Sale leapfrog Exeter after win at Wasps

In the other Premiership fixture played out on Friday, Sale Sharks claimed a hard-fought 16-7 victory over Wasps at the Coventry Building Society Arena.

The win booked Sale’s place in next season’s Champions Cup and also kept alive their slim hopes of a play-off spot but a number of other sides’ results have to go their way if they are to climb to the necessary fourth place.

Wasps were deserved losers and are now in danger of missing out on a Champions Cup berth with no points from this clash and a trip to league leaders Leicester in their final fixture next week.

For Sale, Robert du Preez kicked three penalties and converted a try from Akker van der Merwe, while Wasps crossed over through Gabriel Oghre as Jimmy Gopperth added the extras.

Despite both sides showing a huge amount of industry, the first quarter was scoreless with try-scoring opportunities at a premium as the game was played out between the opposing 22s.

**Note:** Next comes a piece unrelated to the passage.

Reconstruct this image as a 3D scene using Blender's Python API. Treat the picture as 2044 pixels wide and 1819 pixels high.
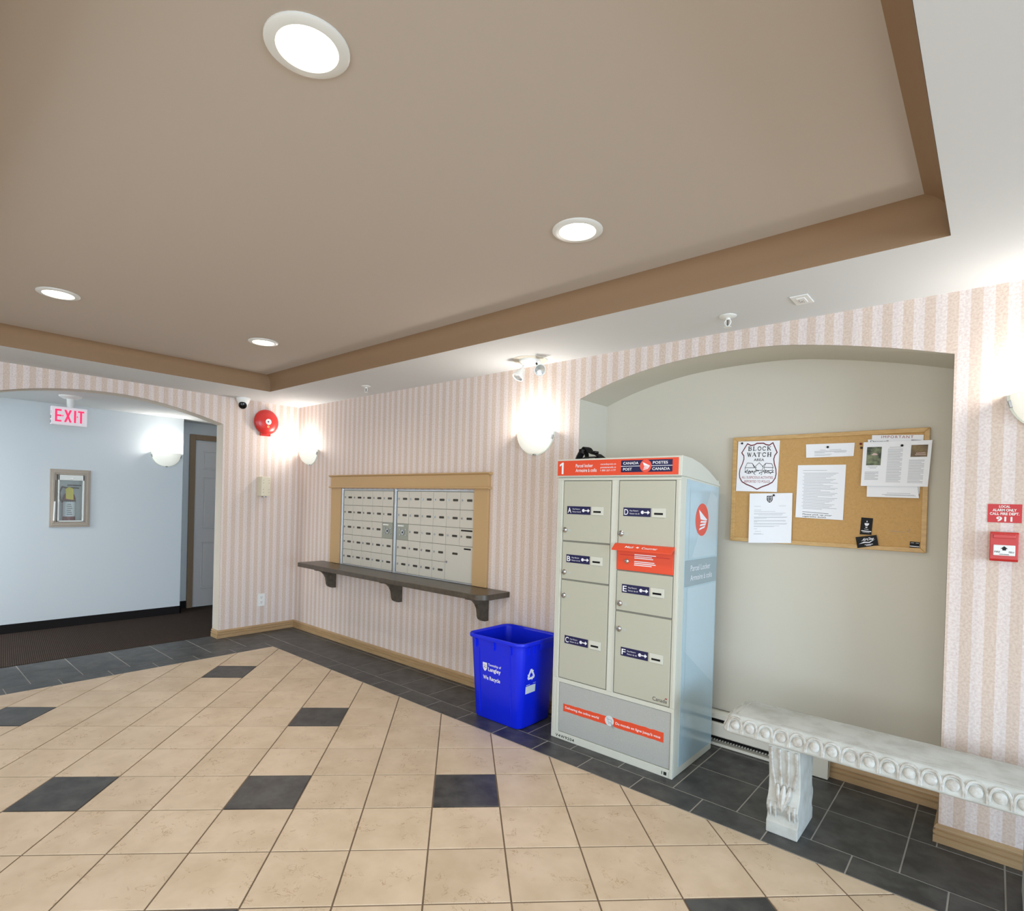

Wasps suffered a setback when scrum-half Dan Robson was shown a yellow card for a deliberate knockdown but Sale could not capitalise as flanker Tom Curry knocked on with the try-line beckoning.

A couple of penalties allowed the home side to relieve the pressure before they picked up the first score when Oghre finished off a driving line-out with Sale captain Jono Ross sin-binned for attempting to drag it down.

Robson returned from the sin-bin in time to see his opponents collect their first points when Du Preez kicked a 35-metre penalty.

Gopperth could have nullified this but he was off-target with a long-distance penalty before Ross Returned, to be greeted by a second success from Du Preez to leave the visitors trailing 7-6 at the end of a featureless first half.

Sale centre Manu Tuilagi was substituted at half-time with Rohan Janse van Rensburg introduced and – on the resumption – the home side received a major blow.

From the kick-off, competition for possession left lock Elliott Stooke prone on the floor with a serious leg injury being carried off on a stretcher and replaced by James Gaskell.

Wasps’ woes continued when number eight Alfie Barbeary was shown a yellow card for a deliberate knock-on, with the visitors immediately taking advantage when Van der Merwe crashed over from close range.

Barbeary returned in the hope that he may shore up the Wasps pack, but his side were still only six points adrift going into the final quarter.

That became nine when Wasps infringed again at a scrum for Du Preez to kick his third penalty before the hosts built up their best period of pressure.

However, the Sale defence held firm before Gopperth missed a long-range penalty which would given his side a valuable bonus point.